(Rows from a 3D scene dataset)
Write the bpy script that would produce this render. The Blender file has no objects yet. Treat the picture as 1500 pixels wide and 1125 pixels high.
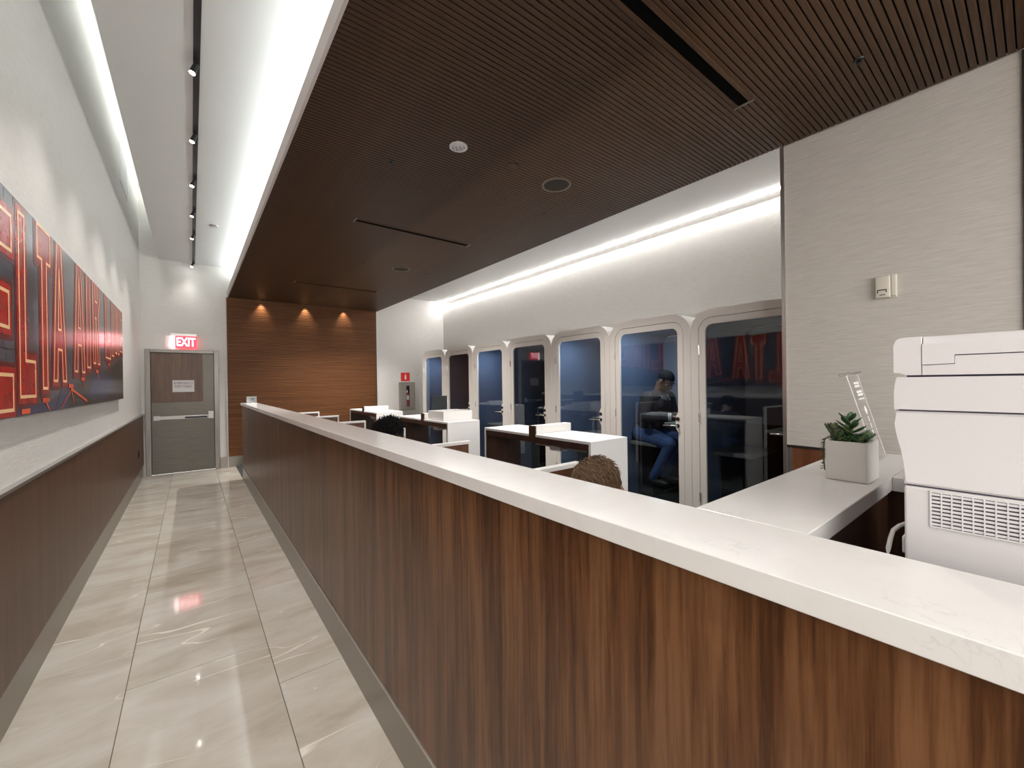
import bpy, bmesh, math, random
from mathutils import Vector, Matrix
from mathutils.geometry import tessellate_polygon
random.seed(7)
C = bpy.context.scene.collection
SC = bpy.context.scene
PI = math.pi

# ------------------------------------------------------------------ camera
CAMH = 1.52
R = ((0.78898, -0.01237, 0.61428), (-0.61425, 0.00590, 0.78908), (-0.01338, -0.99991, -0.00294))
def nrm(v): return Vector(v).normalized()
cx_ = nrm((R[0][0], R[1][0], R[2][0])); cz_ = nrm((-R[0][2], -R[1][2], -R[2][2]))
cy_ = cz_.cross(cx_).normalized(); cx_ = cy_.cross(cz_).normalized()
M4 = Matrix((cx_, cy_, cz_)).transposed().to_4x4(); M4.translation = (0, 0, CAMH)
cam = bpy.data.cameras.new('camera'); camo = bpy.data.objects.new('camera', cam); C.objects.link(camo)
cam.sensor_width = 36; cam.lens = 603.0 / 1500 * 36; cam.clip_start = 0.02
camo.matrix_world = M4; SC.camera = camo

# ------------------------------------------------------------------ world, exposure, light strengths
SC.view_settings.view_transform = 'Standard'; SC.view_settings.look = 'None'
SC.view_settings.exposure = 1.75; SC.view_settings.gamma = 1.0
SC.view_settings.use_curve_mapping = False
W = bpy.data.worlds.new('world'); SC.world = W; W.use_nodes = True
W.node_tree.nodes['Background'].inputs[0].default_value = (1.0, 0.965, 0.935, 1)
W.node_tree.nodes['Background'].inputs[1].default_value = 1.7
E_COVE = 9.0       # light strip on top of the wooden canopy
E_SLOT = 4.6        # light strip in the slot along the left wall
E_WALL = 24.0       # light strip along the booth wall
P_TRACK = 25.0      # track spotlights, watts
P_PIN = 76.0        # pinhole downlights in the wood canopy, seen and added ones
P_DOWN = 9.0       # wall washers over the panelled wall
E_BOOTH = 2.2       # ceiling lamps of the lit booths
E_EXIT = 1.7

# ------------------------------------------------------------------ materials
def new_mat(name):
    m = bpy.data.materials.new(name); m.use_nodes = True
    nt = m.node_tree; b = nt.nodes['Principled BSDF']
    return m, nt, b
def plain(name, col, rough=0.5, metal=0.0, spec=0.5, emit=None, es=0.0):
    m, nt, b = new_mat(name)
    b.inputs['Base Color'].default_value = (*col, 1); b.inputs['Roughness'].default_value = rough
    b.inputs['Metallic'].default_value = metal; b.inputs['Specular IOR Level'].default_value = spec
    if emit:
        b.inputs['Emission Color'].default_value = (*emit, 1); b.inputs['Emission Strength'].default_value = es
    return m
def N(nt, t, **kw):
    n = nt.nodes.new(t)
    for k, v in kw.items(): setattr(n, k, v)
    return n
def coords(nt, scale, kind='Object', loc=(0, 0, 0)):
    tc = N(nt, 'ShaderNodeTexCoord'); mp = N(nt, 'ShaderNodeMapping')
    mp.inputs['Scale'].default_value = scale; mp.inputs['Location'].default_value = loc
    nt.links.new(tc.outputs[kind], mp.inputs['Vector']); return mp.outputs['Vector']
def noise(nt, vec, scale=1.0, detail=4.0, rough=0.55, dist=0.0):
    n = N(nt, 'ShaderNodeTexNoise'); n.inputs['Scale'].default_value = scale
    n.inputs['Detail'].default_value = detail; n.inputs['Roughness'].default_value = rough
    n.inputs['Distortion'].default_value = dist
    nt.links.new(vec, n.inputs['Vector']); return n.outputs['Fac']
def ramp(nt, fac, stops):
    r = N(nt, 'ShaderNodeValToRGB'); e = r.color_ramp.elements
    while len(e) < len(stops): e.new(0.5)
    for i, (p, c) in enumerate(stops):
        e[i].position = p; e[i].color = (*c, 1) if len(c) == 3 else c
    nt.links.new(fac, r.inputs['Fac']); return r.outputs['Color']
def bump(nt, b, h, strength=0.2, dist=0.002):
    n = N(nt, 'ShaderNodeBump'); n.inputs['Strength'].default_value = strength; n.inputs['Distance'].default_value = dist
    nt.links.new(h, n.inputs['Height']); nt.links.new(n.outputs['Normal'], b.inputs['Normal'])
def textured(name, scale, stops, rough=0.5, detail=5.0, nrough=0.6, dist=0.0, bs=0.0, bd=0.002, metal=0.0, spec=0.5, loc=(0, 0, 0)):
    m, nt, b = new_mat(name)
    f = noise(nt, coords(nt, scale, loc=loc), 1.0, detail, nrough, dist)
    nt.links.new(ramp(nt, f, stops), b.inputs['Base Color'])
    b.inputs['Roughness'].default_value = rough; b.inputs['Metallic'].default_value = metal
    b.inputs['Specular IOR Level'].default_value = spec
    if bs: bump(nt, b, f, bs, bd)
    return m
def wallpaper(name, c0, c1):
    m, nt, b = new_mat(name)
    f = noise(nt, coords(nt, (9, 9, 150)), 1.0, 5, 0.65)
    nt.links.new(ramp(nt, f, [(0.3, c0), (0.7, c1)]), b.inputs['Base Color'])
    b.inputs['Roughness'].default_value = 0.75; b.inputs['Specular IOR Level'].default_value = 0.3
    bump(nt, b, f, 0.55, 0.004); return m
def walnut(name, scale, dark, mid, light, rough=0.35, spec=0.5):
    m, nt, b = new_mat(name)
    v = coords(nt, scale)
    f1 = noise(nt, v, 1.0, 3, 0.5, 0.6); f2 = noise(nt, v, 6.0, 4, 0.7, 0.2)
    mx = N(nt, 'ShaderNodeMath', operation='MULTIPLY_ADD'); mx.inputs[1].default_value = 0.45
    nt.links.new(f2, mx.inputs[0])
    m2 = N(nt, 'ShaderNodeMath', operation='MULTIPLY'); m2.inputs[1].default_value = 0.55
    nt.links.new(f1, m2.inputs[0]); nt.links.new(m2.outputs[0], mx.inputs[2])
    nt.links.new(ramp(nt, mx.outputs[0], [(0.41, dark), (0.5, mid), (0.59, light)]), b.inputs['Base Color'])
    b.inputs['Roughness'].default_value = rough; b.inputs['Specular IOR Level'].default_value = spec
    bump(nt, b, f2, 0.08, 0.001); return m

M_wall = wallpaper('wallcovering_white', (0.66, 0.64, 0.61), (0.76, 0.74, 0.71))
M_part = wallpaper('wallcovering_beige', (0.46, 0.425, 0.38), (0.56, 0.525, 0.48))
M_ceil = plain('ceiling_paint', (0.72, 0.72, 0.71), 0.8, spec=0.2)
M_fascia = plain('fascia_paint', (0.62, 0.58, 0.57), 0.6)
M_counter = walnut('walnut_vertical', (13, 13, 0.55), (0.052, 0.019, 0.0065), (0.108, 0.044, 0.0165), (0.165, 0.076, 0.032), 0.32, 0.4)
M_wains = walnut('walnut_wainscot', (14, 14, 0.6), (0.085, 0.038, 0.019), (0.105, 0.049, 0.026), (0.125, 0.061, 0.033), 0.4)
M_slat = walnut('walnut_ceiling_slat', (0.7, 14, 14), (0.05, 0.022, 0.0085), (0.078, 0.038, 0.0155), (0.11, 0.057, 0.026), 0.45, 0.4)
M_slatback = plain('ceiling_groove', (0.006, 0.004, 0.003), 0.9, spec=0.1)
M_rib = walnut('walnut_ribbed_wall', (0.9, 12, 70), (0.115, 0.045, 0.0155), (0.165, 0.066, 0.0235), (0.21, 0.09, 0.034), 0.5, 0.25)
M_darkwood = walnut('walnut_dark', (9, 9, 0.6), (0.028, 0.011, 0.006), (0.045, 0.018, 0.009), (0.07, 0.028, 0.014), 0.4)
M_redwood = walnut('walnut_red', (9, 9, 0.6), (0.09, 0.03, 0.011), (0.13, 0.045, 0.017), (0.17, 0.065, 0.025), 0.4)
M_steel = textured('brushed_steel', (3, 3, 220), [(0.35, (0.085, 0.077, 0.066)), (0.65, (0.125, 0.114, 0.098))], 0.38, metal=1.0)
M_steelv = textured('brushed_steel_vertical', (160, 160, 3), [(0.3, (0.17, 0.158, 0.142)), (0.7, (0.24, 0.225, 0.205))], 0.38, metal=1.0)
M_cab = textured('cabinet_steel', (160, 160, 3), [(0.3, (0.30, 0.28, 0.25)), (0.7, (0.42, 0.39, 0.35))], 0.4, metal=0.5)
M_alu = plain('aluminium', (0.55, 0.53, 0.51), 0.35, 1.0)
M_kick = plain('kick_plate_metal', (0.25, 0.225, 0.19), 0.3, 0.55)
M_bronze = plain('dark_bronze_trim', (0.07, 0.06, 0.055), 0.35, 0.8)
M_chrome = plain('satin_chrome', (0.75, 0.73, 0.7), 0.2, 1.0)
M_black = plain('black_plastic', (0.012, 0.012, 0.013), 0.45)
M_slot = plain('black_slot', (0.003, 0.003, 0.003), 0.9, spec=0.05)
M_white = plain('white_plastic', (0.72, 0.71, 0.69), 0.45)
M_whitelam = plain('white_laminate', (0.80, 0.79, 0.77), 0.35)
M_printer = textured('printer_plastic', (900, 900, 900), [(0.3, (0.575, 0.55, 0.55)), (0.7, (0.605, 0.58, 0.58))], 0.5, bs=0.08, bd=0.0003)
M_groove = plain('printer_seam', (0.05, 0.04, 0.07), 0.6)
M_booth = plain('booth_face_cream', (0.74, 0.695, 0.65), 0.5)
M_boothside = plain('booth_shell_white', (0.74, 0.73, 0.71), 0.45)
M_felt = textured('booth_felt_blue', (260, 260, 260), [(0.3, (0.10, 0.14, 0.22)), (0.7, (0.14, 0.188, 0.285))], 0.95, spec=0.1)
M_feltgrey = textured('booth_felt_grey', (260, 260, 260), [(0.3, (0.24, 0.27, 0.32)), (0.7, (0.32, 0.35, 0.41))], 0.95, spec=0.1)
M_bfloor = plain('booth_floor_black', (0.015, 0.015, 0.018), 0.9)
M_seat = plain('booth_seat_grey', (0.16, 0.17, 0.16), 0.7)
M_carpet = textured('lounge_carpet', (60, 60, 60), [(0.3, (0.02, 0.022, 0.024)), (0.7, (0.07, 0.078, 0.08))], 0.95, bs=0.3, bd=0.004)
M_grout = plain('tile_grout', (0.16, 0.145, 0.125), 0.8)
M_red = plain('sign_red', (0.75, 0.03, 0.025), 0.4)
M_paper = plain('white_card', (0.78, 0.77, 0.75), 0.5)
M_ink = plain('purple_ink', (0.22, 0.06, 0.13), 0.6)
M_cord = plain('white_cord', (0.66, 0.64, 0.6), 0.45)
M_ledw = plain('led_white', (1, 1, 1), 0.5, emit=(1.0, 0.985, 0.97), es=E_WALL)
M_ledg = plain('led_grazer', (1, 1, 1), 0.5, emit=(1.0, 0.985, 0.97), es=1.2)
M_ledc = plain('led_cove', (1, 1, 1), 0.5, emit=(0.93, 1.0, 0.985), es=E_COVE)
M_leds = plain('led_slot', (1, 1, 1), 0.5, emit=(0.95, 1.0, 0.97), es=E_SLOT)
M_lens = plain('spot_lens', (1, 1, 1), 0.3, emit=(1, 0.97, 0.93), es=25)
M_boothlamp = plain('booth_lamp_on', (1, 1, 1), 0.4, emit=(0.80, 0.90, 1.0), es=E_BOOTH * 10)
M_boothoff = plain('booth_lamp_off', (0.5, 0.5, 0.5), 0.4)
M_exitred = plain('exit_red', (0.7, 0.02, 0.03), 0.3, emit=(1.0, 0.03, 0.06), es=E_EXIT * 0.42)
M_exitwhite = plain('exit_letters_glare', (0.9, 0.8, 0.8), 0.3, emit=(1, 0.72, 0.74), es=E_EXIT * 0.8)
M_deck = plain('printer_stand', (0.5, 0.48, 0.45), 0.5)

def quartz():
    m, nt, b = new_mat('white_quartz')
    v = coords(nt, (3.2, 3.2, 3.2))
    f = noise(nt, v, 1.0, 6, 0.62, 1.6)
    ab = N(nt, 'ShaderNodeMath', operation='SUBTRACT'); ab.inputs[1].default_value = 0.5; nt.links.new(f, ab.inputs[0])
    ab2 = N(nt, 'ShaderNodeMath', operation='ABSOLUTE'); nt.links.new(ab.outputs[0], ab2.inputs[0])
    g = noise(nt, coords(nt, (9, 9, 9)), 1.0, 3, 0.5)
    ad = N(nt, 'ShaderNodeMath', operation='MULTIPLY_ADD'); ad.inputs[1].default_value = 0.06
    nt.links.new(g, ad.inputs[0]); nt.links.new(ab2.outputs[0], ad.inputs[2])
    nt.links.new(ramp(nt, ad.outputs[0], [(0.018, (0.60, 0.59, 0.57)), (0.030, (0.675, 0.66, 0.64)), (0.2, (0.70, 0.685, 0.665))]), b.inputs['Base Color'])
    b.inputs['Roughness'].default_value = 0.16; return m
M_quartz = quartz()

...

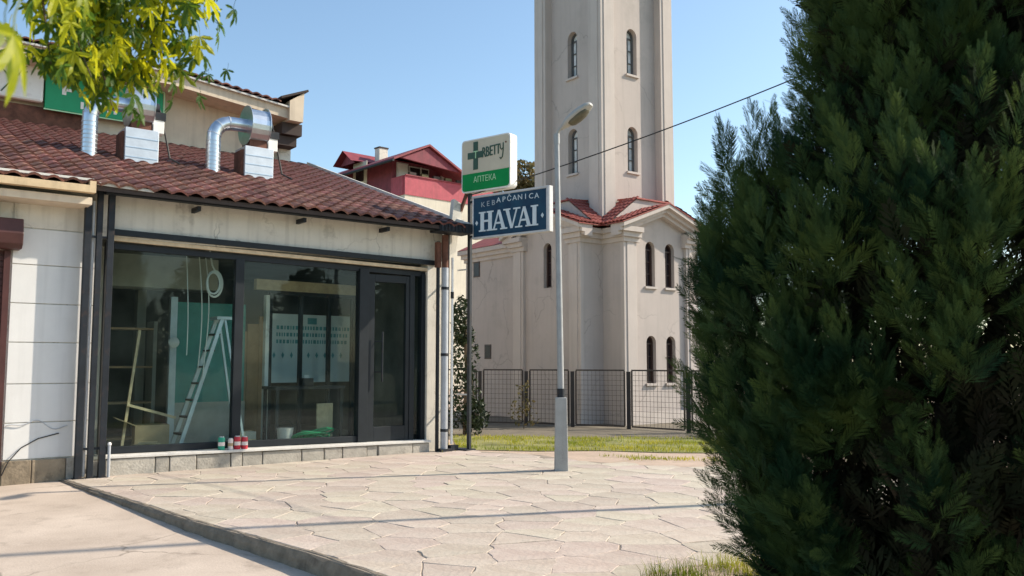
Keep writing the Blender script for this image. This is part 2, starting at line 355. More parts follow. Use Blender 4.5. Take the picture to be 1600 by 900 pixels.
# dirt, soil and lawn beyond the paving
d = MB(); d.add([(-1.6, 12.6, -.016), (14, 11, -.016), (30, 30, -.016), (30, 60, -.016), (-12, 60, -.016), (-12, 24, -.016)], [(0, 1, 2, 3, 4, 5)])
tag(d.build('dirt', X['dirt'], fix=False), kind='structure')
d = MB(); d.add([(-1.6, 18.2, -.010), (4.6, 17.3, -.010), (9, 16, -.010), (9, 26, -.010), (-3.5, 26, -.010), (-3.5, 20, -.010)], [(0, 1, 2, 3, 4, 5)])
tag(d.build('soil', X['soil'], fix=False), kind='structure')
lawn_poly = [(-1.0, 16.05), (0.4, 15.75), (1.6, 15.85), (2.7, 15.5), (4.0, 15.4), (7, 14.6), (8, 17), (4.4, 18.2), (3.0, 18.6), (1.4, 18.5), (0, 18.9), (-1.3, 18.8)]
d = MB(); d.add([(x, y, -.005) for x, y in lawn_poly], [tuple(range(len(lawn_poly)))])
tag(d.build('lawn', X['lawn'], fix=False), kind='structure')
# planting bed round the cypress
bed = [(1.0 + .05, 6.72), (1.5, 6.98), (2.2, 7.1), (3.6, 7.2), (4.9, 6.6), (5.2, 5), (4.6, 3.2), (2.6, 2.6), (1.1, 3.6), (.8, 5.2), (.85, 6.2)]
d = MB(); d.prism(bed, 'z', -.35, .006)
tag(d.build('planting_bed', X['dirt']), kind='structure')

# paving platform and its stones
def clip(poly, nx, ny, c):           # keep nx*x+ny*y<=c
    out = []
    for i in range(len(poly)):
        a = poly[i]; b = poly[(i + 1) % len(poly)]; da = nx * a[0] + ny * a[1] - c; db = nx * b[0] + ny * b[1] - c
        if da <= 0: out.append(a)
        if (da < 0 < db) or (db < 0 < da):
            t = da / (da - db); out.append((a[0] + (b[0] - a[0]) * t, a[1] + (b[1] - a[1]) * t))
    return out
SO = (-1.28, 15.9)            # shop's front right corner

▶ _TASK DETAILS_
Take the material above and output only the lines from the one that contains "Write the bpy" through the one that contains "PI = math.pi", ends included and images left out.

▶ _WRITTEN SOLUTION_
Write the bpy script that would produce this render. The Blender file has no objects yet. Treat the picture as 1500 pixels wide and 1125 pixels high.
import bpy, bmesh, math, random
from mathutils import Vector, Matrix
from mathutils.geometry import tessellate_polygon
random.seed(7)
C = bpy.context.scene.collection
SC = bpy.context.scene
PI = math.pi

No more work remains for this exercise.